Natural Gas Currents News - December 2015

Pipeline Safety in the Government Spotlight

A new set of safety guidelines for natural gas pipelines appears to be imminent. The Pipeline and Hazardous Materials Safety Administration (PHMSA) has proposed new rules for detecting leaks, making pipeline repairs and replacing aging infrastructure.

There is also federal legislation in the works. On Sept. 30, the House Energy and Commerce Committee formally backed the North American Energy Security and Infrastructure Act of 2015, a bill that would provide incentives for natural gas pipeline replacements. Subsequently, the bill was passed in the House on December 3, and now goes to the Senate for consideration.

In addition, a Senate subcommittee convened a Sept. 29 hearing on “Pipeline Safety: Oversight of Our Nation’s Pipeline Network.” This was the second hearing of its kind as the Committee considers new pipeline safety legislation.

This action has been spurred by serious US pipeline incidents in the past decade. Over the last 10 years, more than 1,700 “significant” gas leaks in American pipelines have resulted in at least 135 deaths, 600 injuries and billions of dollars in damages. A “significant” leak is defined as one that causes death, injury or at least $50,000 in property damage.

It’s actually a small percentage when you consider the number of pipelines in the country–300,000 miles of transmission pipelines and 2.1 million miles of distribution lines–but many of the accidents are preventable, according to experts.

Environmental Issues

Another issue is the environmental hazard, and cost of wasted fuel, caused by pipeline leaks. According to a recent story in the Colorado-based High Country News, “methane’s global warming potential is about 30 times that of carbon dioxide over a 100-year period. So when a natural gas pipeline leaks, it cuts into the greenhouse gas benefits gained at the electricity-generation stage.” 

PHMSA has estimated that, since 2010, more than 13 billion cubic feet of gas has been released into the atmosphere through pipeline leaks.

Aging Infrastructure

The major cause of gas leaks is a pipeline network that is old and in need of repair. About 38 percent of the nation’s distribution pipelines and 57 percent of transmission lines were built before 1970, when the first federal safety rules for gas pipelines were instituted.

Approximately 12 percent of these pipelines date back to the 1940s and earlier.

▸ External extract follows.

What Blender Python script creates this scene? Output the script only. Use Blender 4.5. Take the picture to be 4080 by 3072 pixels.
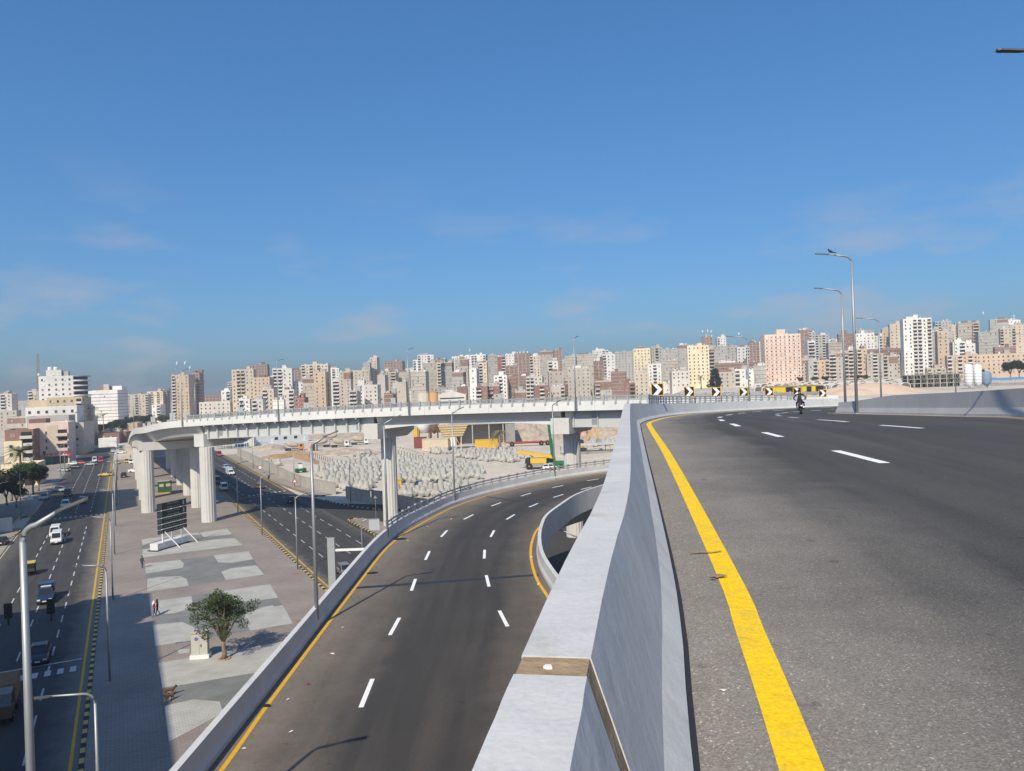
import bpy, bmesh, math, random
from mathutils import Vector, Matrix
random.seed(7)
scene = bpy.context.scene
for o in list(bpy.data.objects): bpy.data.objects.remove(o)
C = scene.collection
R = math.radians
# ------------------------------------------------------------------ camera
CZ = 24.5; F = 3025.0; ROLL = R(2.0)
cam_d = bpy.data.cameras.new('camera'); cam = bpy.data.objects.new('camera', cam_d); C.objects.link(cam)
cam_d.sensor_width = 36; cam_d.lens = 36*F/4080; cam_d.clip_start = .1; cam_d.clip_end = 20000
cam.matrix_world = Matrix.Translation((0,0,CZ)) @ Matrix.Rotation(R(90),4,'X') @ Matrix.Rotation(-ROLL,4,'Z')
scene.camera = cam
scene.render.resolution_x = 1024; scene.render.resolution_y = 771
# ------------------------------------------------------------------ sky, sun, exposure
SUN_AZ = 198.0; SUN_EL = 42.0          # clockwise from +Y / above the horizon
w = bpy.data.worlds.new('World'); scene.world = w; w.use_nodes = True
nt = w.node_tree; nt.nodes.clear()
def nd(t, k, **kw):
    n = t.nodes.new(k)
    for a, b in kw.items(): setattr(n, a, b)
    return n
out = nd(nt,'ShaderNodeOutputWorld'); bg = nd(nt,'ShaderNodeBackground'); sky = nd(nt,'ShaderNodeTexSky')
sky.sky_type = 'NISHITA'; sky.sun_disc = False; sky.sun_elevation = R(SUN_EL); sky.sun_rotation = R(SUN_AZ)
sky.air_density = 1.0; sky.dust_density = 2.0; sky.ozone_density = 8.0; sky.altitude = 20
bg.inputs[1].default_value = .1
# film response of the sky: the camera renders it deeper and more saturated than the raw model
sc_ = nd(nt,'ShaderNodeVectorMath', operation='SCALE'); sc_.inputs['Scale'].default_value = .06; nt.links.new(sky.outputs[0], sc_.inputs[0])
gm = nd(nt,'ShaderNodeGamma'); gm.inputs[1].default_value = .688; nt.links.new(sc_.outputs[0], gm.inputs[0])
hs = nd(nt,'ShaderNodeHueSaturation'); hs.inputs['Saturation'].default_value = 1.24; nt.links.new(gm.outputs[0], hs.inputs['Color'])
gn = nd(nt,'ShaderNodeVectorMath', operation='MULTIPLY'); gn.inputs[1].default_value = (10.0,13.0,15.2); nt.links.new(hs.outputs[0], gn.inputs[0])
tc = nd(nt,'ShaderNodeTexCoord'); mp = nd(nt,'ShaderNodeMapping'); mp.inputs['Scale'].default_value = (1.0,1.0,3.4); mp.inputs['Location'].default_value = (11.3,5.1,.8)
nt.links.new(tc.outputs['Generated'], mp.inputs[0])
n1 = nd(nt,'ShaderNodeTexNoise'); n1.inputs['Scale'].default_value = 5.5; n1.inputs['Detail'].default_value = 6; n1.inputs['Roughness'].default_value = .55
nt.links.new(mp.outputs[0], n1.inputs['Vector'])
cr = nd(nt,'ShaderNodeValToRGB'); cr.color_ramp.elements[0].position = .52; cr.color_ramp.elements[1].position = .70
nt.links.new(n1.outputs[0], cr.inputs[0])
sp = nd(nt,'ShaderNodeSeparateXYZ'); nt.links.new(tc.outputs['Generated'], sp.inputs[0])
band = nd(nt,'ShaderNodeMapRange'); band.interpolation_type = 'SMOOTHSTEP'
band.inputs[1].default_value = .30; band.inputs[2].default_value = .06; nt.links.new(sp.outputs['Z'], band.inputs[0])
mul = nd(nt,'ShaderNodeMath', operation='MULTIPLY'); nt.links.new(cr.outputs[0], mul.inputs[0]); nt.links.new(band.outputs[0], mul.inputs[1])
mul2 = nd(nt,'ShaderNodeMath', operation='MULTIPLY'); nt.links.new(mul.outputs[0], mul2.inputs[0]); mul2.inputs[1].default_value = .6
mixc = nd(nt,'ShaderNodeMixRGB'); nt.links.new(mul2.outputs[0], mixc.inputs[0]); nt.links.new(gn.outputs[0], mixc.inputs[1])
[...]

Many of the old pipelines were made of cast iron and bare steel, which are prone to corrosion and cracking. Although there are other causes for leaking pipelines–such as severe weather, automobile accidents and careless digging–identification and replacement of aging pipelines is the top priority.

The Cost

The biggest issue with pipeline replacement is the tremendous cost, which is then passed on to ratepayers. Replacing one mile of pipeline costs at least $1 million, sometimes as much as $2-3 million. Because replacement is also a time-intensive process, utilities are forced to prioritize these projects, focusing on infrastructure that is most likely to fail.

Alternative Solutions

Since a full change-out of pipelines can take decades, other solutions are currently being used. These include Integrity management and cathodic protection.

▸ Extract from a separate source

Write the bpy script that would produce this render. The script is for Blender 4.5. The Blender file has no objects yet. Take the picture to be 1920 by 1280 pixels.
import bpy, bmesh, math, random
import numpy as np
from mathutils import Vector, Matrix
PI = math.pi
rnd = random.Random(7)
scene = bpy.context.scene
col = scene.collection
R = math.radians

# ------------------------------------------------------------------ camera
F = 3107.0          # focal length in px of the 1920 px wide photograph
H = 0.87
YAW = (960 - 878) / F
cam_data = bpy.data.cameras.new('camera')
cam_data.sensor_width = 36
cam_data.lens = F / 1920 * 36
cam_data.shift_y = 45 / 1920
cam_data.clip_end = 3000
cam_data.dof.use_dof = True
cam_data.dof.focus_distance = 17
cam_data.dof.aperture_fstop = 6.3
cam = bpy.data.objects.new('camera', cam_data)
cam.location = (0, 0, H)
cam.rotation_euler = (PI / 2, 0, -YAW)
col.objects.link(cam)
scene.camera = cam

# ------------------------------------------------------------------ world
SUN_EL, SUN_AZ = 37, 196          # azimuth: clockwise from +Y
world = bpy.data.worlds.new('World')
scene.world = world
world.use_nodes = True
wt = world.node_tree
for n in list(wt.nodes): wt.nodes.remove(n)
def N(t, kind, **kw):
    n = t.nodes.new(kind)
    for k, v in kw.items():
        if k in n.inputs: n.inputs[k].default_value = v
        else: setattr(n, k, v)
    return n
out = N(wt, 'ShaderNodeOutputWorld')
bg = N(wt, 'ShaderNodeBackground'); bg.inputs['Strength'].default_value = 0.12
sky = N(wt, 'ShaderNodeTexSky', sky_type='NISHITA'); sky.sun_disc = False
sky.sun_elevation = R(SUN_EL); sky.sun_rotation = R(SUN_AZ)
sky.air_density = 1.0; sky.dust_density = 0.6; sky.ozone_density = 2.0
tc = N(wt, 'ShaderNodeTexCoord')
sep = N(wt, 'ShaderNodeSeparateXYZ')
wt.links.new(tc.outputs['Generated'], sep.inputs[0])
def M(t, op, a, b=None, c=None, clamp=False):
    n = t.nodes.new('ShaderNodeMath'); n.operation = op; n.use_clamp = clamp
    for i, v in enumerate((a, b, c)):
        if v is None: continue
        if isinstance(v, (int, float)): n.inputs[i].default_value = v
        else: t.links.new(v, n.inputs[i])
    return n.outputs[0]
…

As you're likely aware, integrity management--consisting of testing the system, identifying potential problems, ranking the risks and implementing appropriate measures--can be very effective, and is more practical, than wholesale replacement but does not entirely eliminate the risk of pipeline failure.

The same can be said for cathodic protection, a technique used to control the corrosion of a metal surface by making it the cathode of an electrochemical cell. Through this method, the pipeline surface is connected to a more easily corroded “sacrificial metal” to act as the anode.

What’s Next?

Virtually everyone agrees that a safer natural gas pipeline system is in everyone’s best interests. The main issue is: who is going to foot the bill? And how will this affect rates and profits?

An equally important concern is whether utilities can make the necessary repairs and replacements quickly enough to significantly reduce the number of potential accidents.

Some of the proposed federal legislation will provide financial incentives for pipeline replacement. When will it take effect? Will it be enough? Either way, it appears that natural gas utilities will face some challenging decisions in the years to come.